TASK DETAILS = Give the data again exactly, from its opening line through the line in which "fl=F((6.4,23.0),(0,1),(-1,0)); ff=F((6.4,23.0),(1,0),(0,-1))" appears.

[START OF DATA EXCERPT]

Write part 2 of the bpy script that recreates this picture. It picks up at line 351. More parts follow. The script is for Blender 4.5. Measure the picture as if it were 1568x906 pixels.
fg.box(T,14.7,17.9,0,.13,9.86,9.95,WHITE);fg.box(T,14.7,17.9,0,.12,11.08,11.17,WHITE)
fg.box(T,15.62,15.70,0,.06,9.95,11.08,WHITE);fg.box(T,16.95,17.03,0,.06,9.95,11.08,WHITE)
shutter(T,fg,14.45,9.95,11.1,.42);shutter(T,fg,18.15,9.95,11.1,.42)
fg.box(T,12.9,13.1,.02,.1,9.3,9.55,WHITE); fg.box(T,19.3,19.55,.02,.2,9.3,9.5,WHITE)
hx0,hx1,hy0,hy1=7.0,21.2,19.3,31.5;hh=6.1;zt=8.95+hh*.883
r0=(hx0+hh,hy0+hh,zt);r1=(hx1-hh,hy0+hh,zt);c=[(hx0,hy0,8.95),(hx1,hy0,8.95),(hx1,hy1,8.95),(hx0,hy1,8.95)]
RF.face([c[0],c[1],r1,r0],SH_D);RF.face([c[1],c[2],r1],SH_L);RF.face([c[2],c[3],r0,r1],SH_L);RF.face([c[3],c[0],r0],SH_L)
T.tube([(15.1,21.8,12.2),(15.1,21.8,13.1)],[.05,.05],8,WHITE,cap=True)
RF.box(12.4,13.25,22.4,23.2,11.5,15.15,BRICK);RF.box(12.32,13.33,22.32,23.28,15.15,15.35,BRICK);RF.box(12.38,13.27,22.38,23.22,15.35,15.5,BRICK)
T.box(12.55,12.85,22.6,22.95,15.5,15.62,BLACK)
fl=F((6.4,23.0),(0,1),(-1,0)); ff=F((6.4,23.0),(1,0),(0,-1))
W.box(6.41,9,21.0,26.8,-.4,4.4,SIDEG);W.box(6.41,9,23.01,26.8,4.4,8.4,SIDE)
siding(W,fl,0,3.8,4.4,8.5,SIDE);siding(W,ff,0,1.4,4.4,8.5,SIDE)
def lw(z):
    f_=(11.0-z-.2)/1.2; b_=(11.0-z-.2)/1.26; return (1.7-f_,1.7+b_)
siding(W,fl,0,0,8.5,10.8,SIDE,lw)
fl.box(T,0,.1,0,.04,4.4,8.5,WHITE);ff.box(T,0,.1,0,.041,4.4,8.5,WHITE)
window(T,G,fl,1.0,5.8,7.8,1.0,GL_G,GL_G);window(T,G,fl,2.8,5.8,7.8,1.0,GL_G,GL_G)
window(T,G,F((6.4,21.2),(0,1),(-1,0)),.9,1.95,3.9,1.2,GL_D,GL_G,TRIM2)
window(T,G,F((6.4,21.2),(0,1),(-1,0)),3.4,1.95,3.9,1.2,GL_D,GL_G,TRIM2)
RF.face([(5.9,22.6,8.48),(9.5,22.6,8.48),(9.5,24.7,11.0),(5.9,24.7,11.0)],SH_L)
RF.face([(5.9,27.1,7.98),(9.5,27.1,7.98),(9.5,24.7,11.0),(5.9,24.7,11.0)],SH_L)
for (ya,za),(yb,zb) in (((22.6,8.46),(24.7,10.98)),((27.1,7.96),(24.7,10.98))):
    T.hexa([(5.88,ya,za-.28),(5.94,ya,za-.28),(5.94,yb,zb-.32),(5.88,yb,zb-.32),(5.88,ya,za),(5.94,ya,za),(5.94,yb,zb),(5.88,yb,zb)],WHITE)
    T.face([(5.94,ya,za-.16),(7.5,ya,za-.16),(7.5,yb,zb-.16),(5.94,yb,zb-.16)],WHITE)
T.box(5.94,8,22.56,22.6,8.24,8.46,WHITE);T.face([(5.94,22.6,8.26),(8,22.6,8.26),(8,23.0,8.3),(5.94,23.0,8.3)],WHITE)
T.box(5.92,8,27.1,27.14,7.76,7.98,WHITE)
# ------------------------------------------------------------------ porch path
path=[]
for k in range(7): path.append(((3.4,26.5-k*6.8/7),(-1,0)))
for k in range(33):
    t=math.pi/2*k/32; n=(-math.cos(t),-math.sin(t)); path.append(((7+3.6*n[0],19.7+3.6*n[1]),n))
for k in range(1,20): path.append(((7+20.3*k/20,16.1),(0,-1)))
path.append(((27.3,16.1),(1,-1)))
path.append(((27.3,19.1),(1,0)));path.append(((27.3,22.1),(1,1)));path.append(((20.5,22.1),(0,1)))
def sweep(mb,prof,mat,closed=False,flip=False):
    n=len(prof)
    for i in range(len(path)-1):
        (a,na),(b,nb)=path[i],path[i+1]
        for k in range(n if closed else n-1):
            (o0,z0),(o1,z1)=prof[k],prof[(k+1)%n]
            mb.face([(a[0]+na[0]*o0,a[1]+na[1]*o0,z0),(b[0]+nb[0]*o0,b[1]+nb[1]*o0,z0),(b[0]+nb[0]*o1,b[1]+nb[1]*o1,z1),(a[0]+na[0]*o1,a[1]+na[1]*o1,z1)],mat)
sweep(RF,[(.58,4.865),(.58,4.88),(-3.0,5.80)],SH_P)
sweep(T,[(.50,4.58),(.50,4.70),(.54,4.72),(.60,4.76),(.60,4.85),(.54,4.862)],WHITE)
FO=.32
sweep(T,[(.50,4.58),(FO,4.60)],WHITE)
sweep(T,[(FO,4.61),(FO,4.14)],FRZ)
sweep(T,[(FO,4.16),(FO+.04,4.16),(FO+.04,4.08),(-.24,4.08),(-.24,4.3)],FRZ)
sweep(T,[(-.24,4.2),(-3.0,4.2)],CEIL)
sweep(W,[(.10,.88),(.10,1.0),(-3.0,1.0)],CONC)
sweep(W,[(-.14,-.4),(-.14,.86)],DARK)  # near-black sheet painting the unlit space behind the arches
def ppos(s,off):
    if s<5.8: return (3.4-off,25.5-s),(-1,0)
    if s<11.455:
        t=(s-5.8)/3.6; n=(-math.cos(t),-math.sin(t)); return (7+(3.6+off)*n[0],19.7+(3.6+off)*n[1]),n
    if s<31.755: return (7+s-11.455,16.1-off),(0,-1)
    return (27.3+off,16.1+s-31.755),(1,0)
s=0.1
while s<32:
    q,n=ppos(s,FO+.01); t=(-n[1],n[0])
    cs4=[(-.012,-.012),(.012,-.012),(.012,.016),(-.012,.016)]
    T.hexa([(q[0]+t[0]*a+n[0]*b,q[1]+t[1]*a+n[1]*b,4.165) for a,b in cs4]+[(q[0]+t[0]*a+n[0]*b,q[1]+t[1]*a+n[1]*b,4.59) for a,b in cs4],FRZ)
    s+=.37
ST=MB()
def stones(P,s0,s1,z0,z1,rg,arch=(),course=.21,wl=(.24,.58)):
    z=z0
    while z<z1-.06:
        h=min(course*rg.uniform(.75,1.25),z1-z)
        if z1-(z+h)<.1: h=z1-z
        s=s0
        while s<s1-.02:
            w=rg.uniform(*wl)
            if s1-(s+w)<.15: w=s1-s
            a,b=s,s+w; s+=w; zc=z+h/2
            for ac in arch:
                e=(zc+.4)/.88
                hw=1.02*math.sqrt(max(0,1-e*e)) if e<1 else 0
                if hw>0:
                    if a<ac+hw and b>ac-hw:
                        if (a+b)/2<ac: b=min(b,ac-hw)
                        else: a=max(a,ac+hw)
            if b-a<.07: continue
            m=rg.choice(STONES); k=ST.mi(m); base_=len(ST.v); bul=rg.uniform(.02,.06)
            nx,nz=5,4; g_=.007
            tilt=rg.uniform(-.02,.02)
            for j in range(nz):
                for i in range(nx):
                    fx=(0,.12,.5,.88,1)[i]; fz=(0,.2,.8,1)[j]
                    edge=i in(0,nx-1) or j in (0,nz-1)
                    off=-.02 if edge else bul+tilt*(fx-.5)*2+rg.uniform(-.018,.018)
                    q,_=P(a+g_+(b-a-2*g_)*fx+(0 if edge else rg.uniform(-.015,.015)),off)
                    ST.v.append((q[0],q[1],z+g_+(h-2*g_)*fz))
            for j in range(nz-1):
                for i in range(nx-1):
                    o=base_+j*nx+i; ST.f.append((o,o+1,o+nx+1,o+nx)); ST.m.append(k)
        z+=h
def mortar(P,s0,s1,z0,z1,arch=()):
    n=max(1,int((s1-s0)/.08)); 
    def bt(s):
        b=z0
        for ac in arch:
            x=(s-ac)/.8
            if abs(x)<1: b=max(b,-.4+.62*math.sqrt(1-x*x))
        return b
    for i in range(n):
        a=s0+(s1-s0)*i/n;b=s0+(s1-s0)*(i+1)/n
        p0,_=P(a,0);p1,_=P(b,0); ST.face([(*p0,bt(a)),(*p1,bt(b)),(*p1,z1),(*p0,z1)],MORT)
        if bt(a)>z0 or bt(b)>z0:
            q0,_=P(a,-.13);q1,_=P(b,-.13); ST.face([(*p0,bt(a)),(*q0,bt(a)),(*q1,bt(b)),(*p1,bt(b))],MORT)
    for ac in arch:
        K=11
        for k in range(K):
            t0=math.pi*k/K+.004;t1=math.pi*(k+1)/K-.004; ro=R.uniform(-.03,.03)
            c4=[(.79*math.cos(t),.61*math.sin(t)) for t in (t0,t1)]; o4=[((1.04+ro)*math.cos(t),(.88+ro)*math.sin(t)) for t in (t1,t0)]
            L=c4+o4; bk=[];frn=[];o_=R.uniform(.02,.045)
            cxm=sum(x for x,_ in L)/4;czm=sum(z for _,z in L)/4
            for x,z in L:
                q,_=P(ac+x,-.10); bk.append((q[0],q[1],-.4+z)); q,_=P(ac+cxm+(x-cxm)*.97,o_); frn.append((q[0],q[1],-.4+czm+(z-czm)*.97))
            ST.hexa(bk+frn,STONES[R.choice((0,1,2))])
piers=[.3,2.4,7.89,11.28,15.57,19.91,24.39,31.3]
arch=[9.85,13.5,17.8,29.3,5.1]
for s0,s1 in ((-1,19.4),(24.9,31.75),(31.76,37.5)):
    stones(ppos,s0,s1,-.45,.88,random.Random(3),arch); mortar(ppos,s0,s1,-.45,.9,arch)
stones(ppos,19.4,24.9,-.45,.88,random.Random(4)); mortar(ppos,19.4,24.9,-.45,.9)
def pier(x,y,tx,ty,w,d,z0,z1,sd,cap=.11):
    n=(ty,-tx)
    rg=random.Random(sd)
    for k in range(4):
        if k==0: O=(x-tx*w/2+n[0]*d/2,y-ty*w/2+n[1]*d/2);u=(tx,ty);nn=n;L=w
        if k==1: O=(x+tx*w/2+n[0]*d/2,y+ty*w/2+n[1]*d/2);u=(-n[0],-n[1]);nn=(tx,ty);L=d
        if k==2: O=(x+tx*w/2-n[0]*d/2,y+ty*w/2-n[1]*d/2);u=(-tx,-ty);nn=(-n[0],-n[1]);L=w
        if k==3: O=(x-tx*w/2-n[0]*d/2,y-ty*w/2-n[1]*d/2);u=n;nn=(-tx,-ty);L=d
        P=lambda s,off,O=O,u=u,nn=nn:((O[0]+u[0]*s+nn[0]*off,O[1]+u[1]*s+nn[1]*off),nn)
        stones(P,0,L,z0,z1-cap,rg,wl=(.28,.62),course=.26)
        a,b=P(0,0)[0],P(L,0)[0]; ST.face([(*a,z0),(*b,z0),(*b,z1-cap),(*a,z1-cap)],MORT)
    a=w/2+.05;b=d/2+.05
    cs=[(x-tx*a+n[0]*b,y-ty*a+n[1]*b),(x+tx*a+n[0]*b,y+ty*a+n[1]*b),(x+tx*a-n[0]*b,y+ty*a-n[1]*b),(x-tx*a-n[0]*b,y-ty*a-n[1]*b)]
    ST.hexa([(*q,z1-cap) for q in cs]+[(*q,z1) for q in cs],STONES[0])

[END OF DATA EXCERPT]

REPLY =
Write part 2 of the bpy script that recreates this picture. It picks up at line 351. More parts follow. The script is for Blender 4.5. Measure the picture as if it were 1568x906 pixels.
fg.box(T,14.7,17.9,0,.13,9.86,9.95,WHITE);fg.box(T,14.7,17.9,0,.12,11.08,11.17,WHITE)
fg.box(T,15.62,15.70,0,.06,9.95,11.08,WHITE);fg.box(T,16.95,17.03,0,.06,9.95,11.08,WHITE)
shutter(T,fg,14.45,9.95,11.1,.42);shutter(T,fg,18.15,9.95,11.1,.42)
fg.box(T,12.9,13.1,.02,.1,9.3,9.55,WHITE); fg.box(T,19.3,19.55,.02,.2,9.3,9.5,WHITE)
hx0,hx1,hy0,hy1=7.0,21.2,19.3,31.5;hh=6.1;zt=8.95+hh*.883
r0=(hx0+hh,hy0+hh,zt);r1=(hx1-hh,hy0+hh,zt);c=[(hx0,hy0,8.95),(hx1,hy0,8.95),(hx1,hy1,8.95),(hx0,hy1,8.95)]
RF.face([c[0],c[1],r1,r0],SH_D);RF.face([c[1],c[2],r1],SH_L);RF.face([c[2],c[3],r0,r1],SH_L);RF.face([c[3],c[0],r0],SH_L)
T.tube([(15.1,21.8,12.2),(15.1,21.8,13.1)],[.05,.05],8,WHITE,cap=True)
RF.box(12.4,13.25,22.4,23.2,11.5,15.15,BRICK);RF.box(12.32,13.33,22.32,23.28,15.15,15.35,BRICK);RF.box(12.38,13.27,22.38,23.22,15.35,15.5,BRICK)
T.box(12.55,12.85,22.6,22.95,15.5,15.62,BLACK)
fl=F((6.4,23.0),(0,1),(-1,0)); ff=F((6.4,23.0),(1,0),(0,-1))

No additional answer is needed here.